>>>>

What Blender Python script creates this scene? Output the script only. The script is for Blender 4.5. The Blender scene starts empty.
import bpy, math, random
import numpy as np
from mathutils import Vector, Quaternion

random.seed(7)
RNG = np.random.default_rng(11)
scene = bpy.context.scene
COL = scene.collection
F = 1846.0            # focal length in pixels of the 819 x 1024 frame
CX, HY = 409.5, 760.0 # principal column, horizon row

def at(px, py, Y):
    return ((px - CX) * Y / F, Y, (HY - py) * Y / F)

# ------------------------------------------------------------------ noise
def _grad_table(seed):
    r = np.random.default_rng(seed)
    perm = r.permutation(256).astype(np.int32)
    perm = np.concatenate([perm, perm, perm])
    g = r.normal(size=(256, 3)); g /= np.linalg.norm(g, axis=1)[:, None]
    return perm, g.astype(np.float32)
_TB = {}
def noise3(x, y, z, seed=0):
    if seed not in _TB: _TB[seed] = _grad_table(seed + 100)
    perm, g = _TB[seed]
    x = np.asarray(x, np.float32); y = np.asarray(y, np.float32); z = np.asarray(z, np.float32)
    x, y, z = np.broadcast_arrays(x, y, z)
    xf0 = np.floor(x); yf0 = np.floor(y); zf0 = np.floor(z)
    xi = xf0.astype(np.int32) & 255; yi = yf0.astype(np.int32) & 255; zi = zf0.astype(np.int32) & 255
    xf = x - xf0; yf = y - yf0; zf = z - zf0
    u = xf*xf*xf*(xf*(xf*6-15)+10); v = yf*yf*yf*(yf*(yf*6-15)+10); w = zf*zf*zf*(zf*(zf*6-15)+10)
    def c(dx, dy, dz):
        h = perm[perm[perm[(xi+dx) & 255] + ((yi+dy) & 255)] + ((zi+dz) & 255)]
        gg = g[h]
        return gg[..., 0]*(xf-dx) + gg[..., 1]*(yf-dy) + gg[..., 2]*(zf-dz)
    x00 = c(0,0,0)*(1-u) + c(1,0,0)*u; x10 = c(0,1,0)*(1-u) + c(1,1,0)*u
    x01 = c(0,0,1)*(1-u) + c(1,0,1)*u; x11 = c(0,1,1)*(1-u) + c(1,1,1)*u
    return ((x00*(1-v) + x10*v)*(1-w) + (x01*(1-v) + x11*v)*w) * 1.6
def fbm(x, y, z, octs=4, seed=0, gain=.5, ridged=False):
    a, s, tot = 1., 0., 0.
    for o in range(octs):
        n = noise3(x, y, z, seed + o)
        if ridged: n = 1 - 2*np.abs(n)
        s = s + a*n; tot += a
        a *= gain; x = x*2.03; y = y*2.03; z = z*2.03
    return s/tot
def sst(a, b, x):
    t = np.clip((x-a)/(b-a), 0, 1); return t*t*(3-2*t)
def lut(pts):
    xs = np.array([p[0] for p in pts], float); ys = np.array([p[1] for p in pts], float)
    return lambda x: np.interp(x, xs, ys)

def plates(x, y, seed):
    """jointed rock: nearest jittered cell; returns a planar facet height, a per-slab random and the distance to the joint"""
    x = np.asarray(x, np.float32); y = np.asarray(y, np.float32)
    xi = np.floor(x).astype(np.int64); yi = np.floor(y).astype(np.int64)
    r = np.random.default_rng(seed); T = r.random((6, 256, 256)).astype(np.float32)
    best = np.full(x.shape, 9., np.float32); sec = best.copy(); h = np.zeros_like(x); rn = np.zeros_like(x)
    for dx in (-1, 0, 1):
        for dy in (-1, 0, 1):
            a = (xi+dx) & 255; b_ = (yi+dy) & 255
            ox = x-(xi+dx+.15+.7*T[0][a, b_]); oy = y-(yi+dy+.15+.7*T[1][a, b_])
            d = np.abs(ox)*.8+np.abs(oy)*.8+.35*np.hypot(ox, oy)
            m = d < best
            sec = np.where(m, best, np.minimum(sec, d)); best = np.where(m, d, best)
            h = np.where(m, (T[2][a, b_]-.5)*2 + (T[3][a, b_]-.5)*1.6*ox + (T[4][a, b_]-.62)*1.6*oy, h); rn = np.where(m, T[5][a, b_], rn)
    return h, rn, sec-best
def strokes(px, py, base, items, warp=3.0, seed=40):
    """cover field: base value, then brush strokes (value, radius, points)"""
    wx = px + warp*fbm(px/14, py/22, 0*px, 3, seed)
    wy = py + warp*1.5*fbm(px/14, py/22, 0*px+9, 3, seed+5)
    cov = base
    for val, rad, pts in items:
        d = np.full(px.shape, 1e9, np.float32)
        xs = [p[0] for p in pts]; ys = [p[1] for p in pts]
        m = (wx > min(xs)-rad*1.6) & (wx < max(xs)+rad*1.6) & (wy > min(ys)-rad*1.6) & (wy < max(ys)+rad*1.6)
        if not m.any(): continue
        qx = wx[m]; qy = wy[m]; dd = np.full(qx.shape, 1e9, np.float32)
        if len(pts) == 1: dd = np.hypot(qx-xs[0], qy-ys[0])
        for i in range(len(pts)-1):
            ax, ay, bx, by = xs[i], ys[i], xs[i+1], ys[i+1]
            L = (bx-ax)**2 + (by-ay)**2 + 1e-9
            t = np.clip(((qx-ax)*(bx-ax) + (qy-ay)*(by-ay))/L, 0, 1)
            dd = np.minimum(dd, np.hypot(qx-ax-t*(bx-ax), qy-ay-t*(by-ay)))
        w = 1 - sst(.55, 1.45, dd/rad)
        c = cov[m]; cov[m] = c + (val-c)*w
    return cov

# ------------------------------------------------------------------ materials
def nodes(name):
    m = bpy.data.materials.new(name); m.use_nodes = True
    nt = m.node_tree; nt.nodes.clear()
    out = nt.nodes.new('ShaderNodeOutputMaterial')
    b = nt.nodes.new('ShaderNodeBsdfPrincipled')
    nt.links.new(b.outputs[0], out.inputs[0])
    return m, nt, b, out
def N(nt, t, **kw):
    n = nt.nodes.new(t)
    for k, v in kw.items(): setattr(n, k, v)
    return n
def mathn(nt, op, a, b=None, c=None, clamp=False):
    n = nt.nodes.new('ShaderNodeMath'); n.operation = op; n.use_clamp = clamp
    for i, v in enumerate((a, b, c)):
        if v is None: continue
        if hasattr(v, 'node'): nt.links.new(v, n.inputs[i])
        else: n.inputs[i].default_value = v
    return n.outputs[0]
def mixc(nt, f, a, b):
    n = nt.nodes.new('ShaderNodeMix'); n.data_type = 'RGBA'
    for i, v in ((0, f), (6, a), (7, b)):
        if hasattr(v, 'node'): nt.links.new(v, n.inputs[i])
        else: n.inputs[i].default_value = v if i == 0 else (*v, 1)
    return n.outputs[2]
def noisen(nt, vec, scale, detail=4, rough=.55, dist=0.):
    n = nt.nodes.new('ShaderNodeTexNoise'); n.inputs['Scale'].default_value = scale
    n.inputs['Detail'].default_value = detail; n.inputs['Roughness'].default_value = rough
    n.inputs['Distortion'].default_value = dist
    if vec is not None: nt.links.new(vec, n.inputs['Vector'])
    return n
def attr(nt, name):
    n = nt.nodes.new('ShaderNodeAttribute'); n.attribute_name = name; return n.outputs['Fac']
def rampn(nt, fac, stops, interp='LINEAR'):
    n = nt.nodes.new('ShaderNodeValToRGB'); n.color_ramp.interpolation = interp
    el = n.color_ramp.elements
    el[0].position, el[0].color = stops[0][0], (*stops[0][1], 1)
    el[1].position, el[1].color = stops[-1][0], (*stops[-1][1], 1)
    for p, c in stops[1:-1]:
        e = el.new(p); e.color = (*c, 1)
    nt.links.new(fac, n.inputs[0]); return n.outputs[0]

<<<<

— Your objective —
Return exactly the opening lines of the listing above, ending with the line that has "from mathutils import Vector, Quaternion".

— Reply to the exercise —
What Blender Python script creates this scene? Output the script only. The script is for Blender 4.5. The Blender scene starts empty.
import bpy, math, random
import numpy as np
from mathutils import Vector, Quaternion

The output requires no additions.